İstanbul’da 15 Temmuz Şehitler Köprüsü’nden atlayarak yaşamına son veren iş insanı İlhan Arık’ın geride bıraktığı el yazısı veda notu, bir bireyin sessiz çığlığını gözler önüne serdi.
Olay, kamuoyunun hafızasına köprüde yaşanan dramatik bir intihar olarak kazınmıştı. Ancak asıl sarsıcı olan, Arık’ın arabasında bulunan o küçük kâğıda yazılmış birkaç cümleydi. Kendi el yazısıyla yazdığı notta, ruhsal olarak ne denli bir yıpranma içinde olduğu şu cümlelerle anlaşılıyordu:
“Ben artık çok yoruldum. Yeni başlamaktan, üzülmekten, kırılmaktan… Sakın beni böyle aciz tanımayın olur mu? Artık toparlayamıyorum. Herkesten çok özür diliyorum.”

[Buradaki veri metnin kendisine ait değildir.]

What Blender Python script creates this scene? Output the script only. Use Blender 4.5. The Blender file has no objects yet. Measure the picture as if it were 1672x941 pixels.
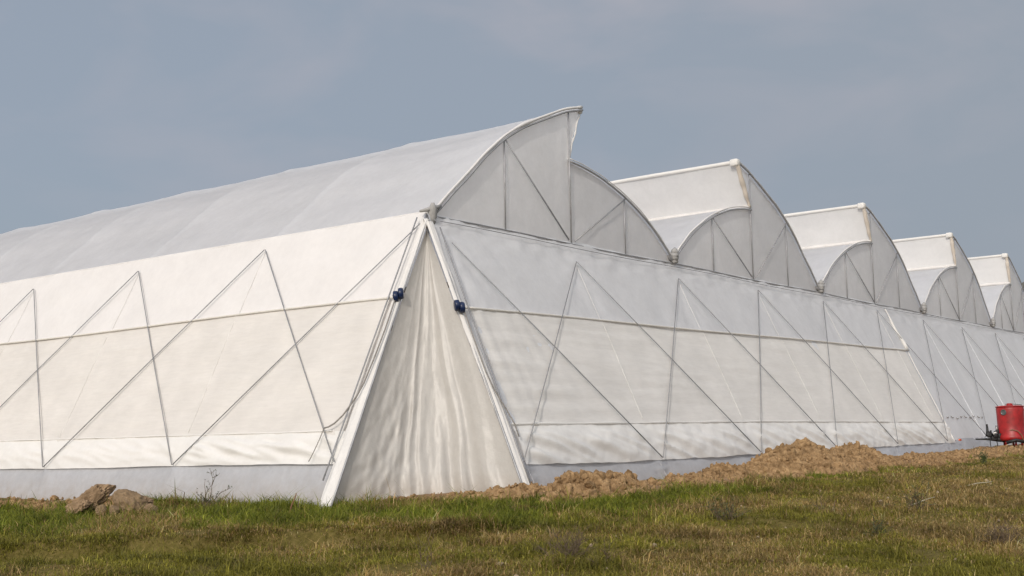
import bpy, math, random
import numpy as np
from mathutils import Vector, noise as mnoise, Matrix, Euler

random.seed(7)
RNG = np.random.default_rng(11)
SC = bpy.context.scene
COL = SC.collection
R = math.radians

# ------------------------------------------------------------------ camera numbers
F_PX = 1965.62                      # focal length in pixels of a 1672 px wide frame
CAM = np.array([-14.91, -13.172, 0.9613])
YAW, PITCH, ROLL = R(52.484), R(7.931), R(-0.923)
_r = np.array([math.cos(YAW), -math.sin(YAW), 0])
_f = np.array([math.sin(YAW)*math.cos(PITCH), math.cos(YAW)*math.cos(PITCH), math.sin(PITCH)])
_u = np.cross(_r, _f)
RIGHT = _r*math.cos(ROLL) + _u*math.sin(ROLL)
UP = -_r*math.sin(ROLL) + _u*math.cos(ROLL)
def ray(px, py):
    return (px-836)/F_PX*RIGHT - (py-470.5)/F_PX*UP + _f

# ------------------------------------------------------------------ noise (vectorised)
def _hash(ix, iy, seed):
    n = (ix.astype(np.int64)*374761393 + iy.astype(np.int64)*668265263 + seed*1442695041) & 0xffffffff
    n = ((n ^ (n >> 13))*1274126177) & 0xffffffff
    return (n ^ (n >> 16)) & 0xffff
def perlin(x, y, seed=0):
    x = np.asarray(x, float); y = np.asarray(y, float)
    x, y = np.broadcast_arrays(x, y)
    ix = np.floor(x); iy = np.floor(y); fx = x-ix; fy = y-iy
    def g(dx, dy):
        a = _hash(ix+dx, iy+dy, seed)/65536.0*2*np.pi
        return np.cos(a)*(fx-dx) + np.sin(a)*(fy-dy)
    u = fx**3*(fx*(fx*6-15)+10); v = fy**3*(fy*(fy*6-15)+10)
    return ((g(0,0)*(1-u)+g(1,0)*u)*(1-v) + (g(0,1)*(1-u)+g(1,1)*u)*v)*1.5
def fbm(x, y, oct=4, seed=0, gain=.5):
    s = 0; a = 1
    for i in range(oct):
        s = s + a*perlin(np.asarray(x)*2**i, np.asarray(y)*2**i, seed+i*17); a *= gain
    return s
def sstep(a, b, x):
    t = np.clip((x-a)/(b-a), 0, 1); return t*t*(3-2*t)

# ------------------------------------------------------------------ object helpers
def link(name, me, mat=None, parent=None, smooth=True):
    o = bpy.data.objects.new(name, me); COL.objects.link(o)
    if mat: me.materials.append(mat)
    if parent: o.parent = parent
    if smooth and len(me.polygons):
        me.polygons.foreach_set('use_smooth', np.ones(len(me.polygons), dtype=bool))
    return o
def tag(o, label=None, cat=None, group=None, kind=None):
    if label: o['label'] = label
    if cat: o['category'] = cat
    if group: o['group'] = group
    if kind: o['kind'] = kind
    return o
def empty(name, loc, label, cat, group=None, rz=0):
    o = bpy.data.objects.new(name, None); COL.objects.link(o); o.location = loc
    o.rotation_euler.z = rz; o.empty_display_size = .2
    return tag(o, label, cat, group)

class MB:
    def __init__(s): s.v = []; s.f = []; s.n = 0
    def add(s, v, f):
        s.v.append(np.asarray(v, float).reshape(-1, 3)); b = s.n
        s.f += [tuple(i+b for i in q) for q in f]; s.n += len(s.v[-1]); return s
    def grid(s, P):
        P = np.asarray(P, float); n, m = P.shape[:2]
        f = [(i*m+j, i*m+j+1, (i+1)*m+j+1, (i+1)*m+j) for i in range(n-1) for j in range(m-1)]
        return s.add(P.reshape(-1, 3), f)
    def tube(s, pts, r, sides=8, caps=True):
        pts = [Vector(p) for p in pts]
        rs = list(r) if hasattr(r, '__len__') else [r]*len(pts)
        v = []; f = []
        up = None
        for i, p in enumerate(pts):
            t = (pts[min(i+1, len(pts)-1)]-pts[max(i-1, 0)]).normalized()
            if up is None:
                a = Vector((0, 0, 1)) if abs(t.z) < .9 else Vector((1, 0, 0))
                up = t.cross(a).normalized()
            up = (up-t*up.dot(t)).normalized(); w = t.cross(up)
            for k in range(sides):
                c = 2*math.pi*k/sides
                v.append(p+(up*math.cos(c)+w*math.sin(c))*rs[i])
        n = len(pts)
        for i in range(n-1):
            for k in range(sides):
                k2 = (k+1) % sides
                f.append((i*sides+k, i*sides+k2, (i+1)*sides+k2, (i+1)*sides+k))
        if caps:
            f.append(tuple(range(sides))[::-1]); f.append(tuple((n-1)*sides+k for k in range(sides)))
        return s.add([tuple(q) for q in v], f)
    def lathe(s, prof, seg=32, M=None):
        v = []; f = []
        for r, z in prof:
            for k in range(seg):
                a = 2*math.pi*k/seg; q = Vector((r*math.cos(a), r*math.sin(a), z))
                v.append(tuple(M @ q if M else q))
        for i in range(len(prof)-1):
            for k in range(seg):
                k2 = (k+1) % seg
                f.append((i*seg+k, i*seg+k2, (i+1)*seg+k2, (i+1)*seg+k))
        f.append(tuple(range(seg))[::-1]); f.append(tuple((len(prof)-1)*seg+k for k in range(seg)))
        return s.add(v, f)
    def box(s, lo, hi, b=.01):
        # bevelled box: three crossing slabs hull
        import bmesh
        bm = bmesh.new(); bmesh.ops.create_cube(bm, size=1)
        lo = Vector(lo); hi = Vector(hi); d = hi-lo; c = (lo+hi)/2
        for q in bm.verts: q.co = Vector((q.co.x*d.x, q.co.y*d.y, q.co.z*d.z))+c
        bmesh.ops.bevel(bm, geom=bm.edges[:], offset=b, segments=2, affect='EDGES', profile=.5)
        bm.verts.ensure_lookup_table()
        s.add([tuple(q.co) for q in bm.verts], [tuple(q.index for q in p.verts) for p in bm.faces]); bm.free(); return s
    def build(s, name, mat=None, parent=None, smooth=True):
        me = bpy.data.meshes.new(name)
        me.from_pydata(np.concatenate(s.v).tolist(), [], s.f)
        me.validate(); me.update()
        return link(name, me, mat, parent, smooth)

# ------------------------------------------------------------------ materials
def newmat(name):
    m = bpy.data.materials.new(name); m.use_nodes = True
    nt = m.node_tree; nt.nodes.clear()
    out = nt.nodes.new('ShaderNodeOutputMaterial')
    return m, nt, out
def N(nt, t, **k):
    n = nt.nodes.new(t)
    for a, b in k.items():
        if a in n.inputs: n.inputs[a].default_value = b
        else: setattr(n, a, b)
    return n
def noise_tex(nt, scale, detail=4, rough=.55, stretch=None, rot=None):
    tc = N(nt, 'ShaderNodeTexCoord'); mp = N(nt, 'ShaderNodeMapping')
    if stretch: mp.inputs['Scale'].default_value = stretch
    if rot: mp.inputs['Rotation'].default_value = rot
    nt.links.new(tc.outputs['Object'], mp.inputs['Vector'])
    n = N(nt, 'ShaderNodeTexNoise', Scale=scale, Detail=detail, Roughness=rough)
    nt.links.new(mp.outputs['Vector'], n.inputs['Vector'])
    return n
def ramp(nt, fac, stops):
    r = N(nt, 'ShaderNodeValToRGB'); cr = r.color_ramp
    while len(cr.elements) < len(stops): cr.elements.new(.5)
    for e, (p, c) in zip(cr.elements, stops): e.position = p; e.color = (*c, 1)
    nt.links.new(fac, r.inputs['Fac']); return r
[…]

Sessiz Bir Çöküşün İtirafı
Bu birkaç satır, bir iş insanının omuzlarındaki görünmez yüklerin, dışarıdan fark edilmeyen yorgunlukların, iç dünyasında yaşadığı kırılmaların ifadesi gibiydi. “Yeni başlamaktan” yorulan biri, sürekli yeniden inşa etmeye çalıştığı hayatında artık duvar örmeye mecali kalmamıştı. Bu ifade, sadece bir yorgunluk değil, aynı zamanda bir tükenmişlik hâlini anlatıyor.
“Sakın beni böyle aciz tanımayın olur mu?” cümlesi ise, İlhan Arık’ın geride kalanlara karşı duyduğu bir tür son onur savaşı gibiydi. Bu sözle, çaresizliğini değil; insan oluşunun, duygu taşımanın, kırılganlığın bir ifadesi olduğunu anlatmak istiyordu.
Geriye Sadece Cümleleri Kaldı
Sakarya doğumlu İlhan Arık, turizm sektöründe kurduğu özel ulaşım firmasıyla biliniyordu. Türkiye’nin birçok turistik noktasında faaliyet gösteren firması ve sosyal medyada binlerce takipçisi olmasına rağmen, Arık içindeki boşluğu kimseye anlatamamıştı. Veda notu, güçlü görünen insanların da sessizce kırıldığını gösteren bir belgeye dönüştü.
Ruh Sağlığına Sessiz Bir Çağrı
İlhan Arık’ın vedası, ardında sadece bir iş insanını değil; anlaşılmamış duyguları, konuşulamayan acıları ve bastırılmış yorgunlukları da bıraktı. Onun yazdığı cümleler, birçok kişi için geç kalınmış bir yardım çağrısının simgesi olarak hafızalara kazındı.